TASK TO COMPLETE:
The complete listing should be restated exactly.

DATA PROVIDED:
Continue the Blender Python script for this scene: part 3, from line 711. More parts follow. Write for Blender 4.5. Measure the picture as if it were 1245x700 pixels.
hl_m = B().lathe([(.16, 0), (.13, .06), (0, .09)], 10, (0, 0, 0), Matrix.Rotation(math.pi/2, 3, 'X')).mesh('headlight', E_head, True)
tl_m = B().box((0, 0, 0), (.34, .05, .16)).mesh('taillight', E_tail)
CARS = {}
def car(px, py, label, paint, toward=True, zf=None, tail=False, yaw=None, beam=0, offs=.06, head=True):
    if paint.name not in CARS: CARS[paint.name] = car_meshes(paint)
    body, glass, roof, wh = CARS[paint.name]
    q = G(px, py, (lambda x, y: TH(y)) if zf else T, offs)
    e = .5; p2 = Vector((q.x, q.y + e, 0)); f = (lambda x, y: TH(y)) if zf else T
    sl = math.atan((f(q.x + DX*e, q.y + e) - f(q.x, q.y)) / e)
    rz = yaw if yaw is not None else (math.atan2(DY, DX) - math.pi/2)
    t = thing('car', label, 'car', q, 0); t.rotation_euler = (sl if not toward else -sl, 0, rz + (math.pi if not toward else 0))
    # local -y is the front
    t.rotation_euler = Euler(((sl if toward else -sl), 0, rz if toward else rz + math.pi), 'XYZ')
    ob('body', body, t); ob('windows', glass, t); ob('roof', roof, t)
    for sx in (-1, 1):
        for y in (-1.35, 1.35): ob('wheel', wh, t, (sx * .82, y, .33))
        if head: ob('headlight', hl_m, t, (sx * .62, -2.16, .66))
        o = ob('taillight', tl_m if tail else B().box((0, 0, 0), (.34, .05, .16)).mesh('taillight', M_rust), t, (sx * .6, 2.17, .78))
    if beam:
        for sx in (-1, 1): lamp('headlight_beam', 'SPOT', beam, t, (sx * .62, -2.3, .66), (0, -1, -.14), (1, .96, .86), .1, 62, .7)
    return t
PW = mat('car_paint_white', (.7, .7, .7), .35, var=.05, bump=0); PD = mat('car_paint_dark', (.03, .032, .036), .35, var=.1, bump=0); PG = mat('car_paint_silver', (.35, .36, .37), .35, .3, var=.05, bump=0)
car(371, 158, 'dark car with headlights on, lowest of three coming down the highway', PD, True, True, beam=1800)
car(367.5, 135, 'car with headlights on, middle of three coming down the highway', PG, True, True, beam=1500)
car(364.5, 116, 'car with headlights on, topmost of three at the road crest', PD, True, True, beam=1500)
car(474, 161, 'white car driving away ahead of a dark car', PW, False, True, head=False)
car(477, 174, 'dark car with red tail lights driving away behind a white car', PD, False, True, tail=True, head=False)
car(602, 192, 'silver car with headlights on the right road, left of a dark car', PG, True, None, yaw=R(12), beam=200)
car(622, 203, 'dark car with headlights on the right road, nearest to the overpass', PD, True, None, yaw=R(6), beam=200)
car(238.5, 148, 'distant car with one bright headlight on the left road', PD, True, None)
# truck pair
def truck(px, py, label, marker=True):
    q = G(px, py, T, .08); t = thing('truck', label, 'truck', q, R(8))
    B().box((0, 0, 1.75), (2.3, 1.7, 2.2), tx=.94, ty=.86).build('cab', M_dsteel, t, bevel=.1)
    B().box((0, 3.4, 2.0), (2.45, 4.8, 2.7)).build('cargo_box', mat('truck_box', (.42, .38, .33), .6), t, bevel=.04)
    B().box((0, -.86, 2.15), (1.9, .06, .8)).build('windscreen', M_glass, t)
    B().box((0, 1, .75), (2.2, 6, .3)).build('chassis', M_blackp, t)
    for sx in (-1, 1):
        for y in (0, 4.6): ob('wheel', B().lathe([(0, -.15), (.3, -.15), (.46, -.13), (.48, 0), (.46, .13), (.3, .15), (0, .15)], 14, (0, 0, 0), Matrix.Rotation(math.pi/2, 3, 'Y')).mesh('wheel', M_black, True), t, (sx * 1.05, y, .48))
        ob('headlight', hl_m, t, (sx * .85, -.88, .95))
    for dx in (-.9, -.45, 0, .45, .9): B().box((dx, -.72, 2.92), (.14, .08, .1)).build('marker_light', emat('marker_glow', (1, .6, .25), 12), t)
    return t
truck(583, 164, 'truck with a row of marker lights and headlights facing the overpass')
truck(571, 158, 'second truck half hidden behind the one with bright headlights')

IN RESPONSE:
Continue the Blender Python script for this scene: part 3, from line 711. More parts follow. Write for Blender 4.5. Measure the picture as if it were 1245x700 pixels.
hl_m = B().lathe([(.16, 0), (.13, .06), (0, .09)], 10, (0, 0, 0), Matrix.Rotation(math.pi/2, 3, 'X')).mesh('headlight', E_head, True)
tl_m = B().box((0, 0, 0), (.34, .05, .16)).mesh('taillight', E_tail)
CARS = {}
def car(px, py, label, paint, toward=True, zf=None, tail=False, yaw=None, beam=0, offs=.06, head=True):
    if paint.name not in CARS: CARS[paint.name] = car_meshes(paint)
    body, glass, roof, wh = CARS[paint.name]
    q = G(px, py, (lambda x, y: TH(y)) if zf else T, offs)
    e = .5; p2 = Vector((q.x, q.y + e, 0)); f = (lambda x, y: TH(y)) if zf else T
    sl = math.atan((f(q.x + DX*e, q.y + e) - f(q.x, q.y)) / e)
    rz = yaw if yaw is not None else (math.atan2(DY, DX) - math.pi/2)
    t = thing('car', label, 'car', q, 0); t.rotation_euler = (sl if not toward else -sl, 0, rz + (math.pi if not toward else 0))
    # local -y is the front
    t.rotation_euler = Euler(((sl if toward else -sl), 0, rz if toward else rz + math.pi), 'XYZ')
    ob('body', body, t); ob('windows', glass, t); ob('roof', roof, t)
    for sx in (-1, 1):
        for y in (-1.35, 1.35): ob('wheel', wh, t, (sx * .82, y, .33))
        if head: ob('headlight', hl_m, t, (sx * .62, -2.16, .66))
        o = ob('taillight', tl_m if tail else B().box((0, 0, 0), (.34, .05, .16)).mesh('taillight', M_rust), t, (sx * .6, 2.17, .78))
    if beam:
        for sx in (-1, 1): lamp('headlight_beam', 'SPOT', beam, t, (sx * .62, -2.3, .66), (0, -1, -.14), (1, .96, .86), .1, 62, .7)
    return t
PW = mat('car_paint_white', (.7, .7, .7), .35, var=.05, bump=0); PD = mat('car_paint_dark', (.03, .032, .036), .35, var=.1, bump=0); PG = mat('car_paint_silver', (.35, .36, .37), .35, .3, var=.05, bump=0)
car(371, 158, 'dark car with headlights on, lowest of three coming down the highway', PD, True, True, beam=1800)
car(367.5, 135, 'car with headlights on, middle of three coming down the highway', PG, True, True, beam=1500)
car(364.5, 116, 'car with headlights on, topmost of three at the road crest', PD, True, True, beam=1500)
car(474, 161, 'white car driving away ahead of a dark car', PW, False, True, head=False)
car(477, 174, 'dark car with red tail lights driving away behind a white car', PD, False, True, tail=True, head=False)
car(602, 192, 'silver car with headlights on the right road, left of a dark car', PG, True, None, yaw=R(12), beam=200)
car(622, 203, 'dark car with headlights on the right road, nearest to the overpass', PD, True, None, yaw=R(6), beam=200)
car(238.5, 148, 'distant car with one bright headlight on the left road', PD, True, None)
# truck pair
def truck(px, py, label, marker=True):
    q = G(px, py, T, .08); t = thing('truck', label, 'truck', q, R(8))
    B().box((0, 0, 1.75), (2.3, 1.7, 2.2), tx=.94, ty=.86).build('cab', M_dsteel, t, bevel=.1)
    B().box((0, 3.4, 2.0), (2.45, 4.8, 2.7)).build('cargo_box', mat('truck_box', (.42, .38, .33), .6), t, bevel=.04)
    B().box((0, -.86, 2.15), (1.9, .06, .8)).build('windscreen', M_glass, t)
    B().box((0, 1, .75), (2.2, 6, .3)).build('chassis', M_blackp, t)
    for sx in (-1, 1):
        for y in (0, 4.6): ob('wheel', B().lathe([(0, -.15), (.3, -.15), (.46, -.13), (.48, 0), (.46, .13), (.3, .15), (0, .15)], 14, (0, 0, 0), Matrix.Rotation(math.pi/2, 3, 'Y')).mesh('wheel', M_black, True), t, (sx * 1.05, y, .48))
        ob('headlight', hl_m, t, (sx * .85, -.88, .95))
    for dx in (-.9, -.45, 0, .45, .9): B().box((dx, -.72, 2.92), (.14, .08, .1)).build('marker_light', emat('marker_glow', (1, .6, .25), 12), t)
    return t
truck(583, 164, 'truck with a row of marker lights and headlights facing the overpass')
truck(571, 158, 'second truck half hidden behind the one with bright headlights')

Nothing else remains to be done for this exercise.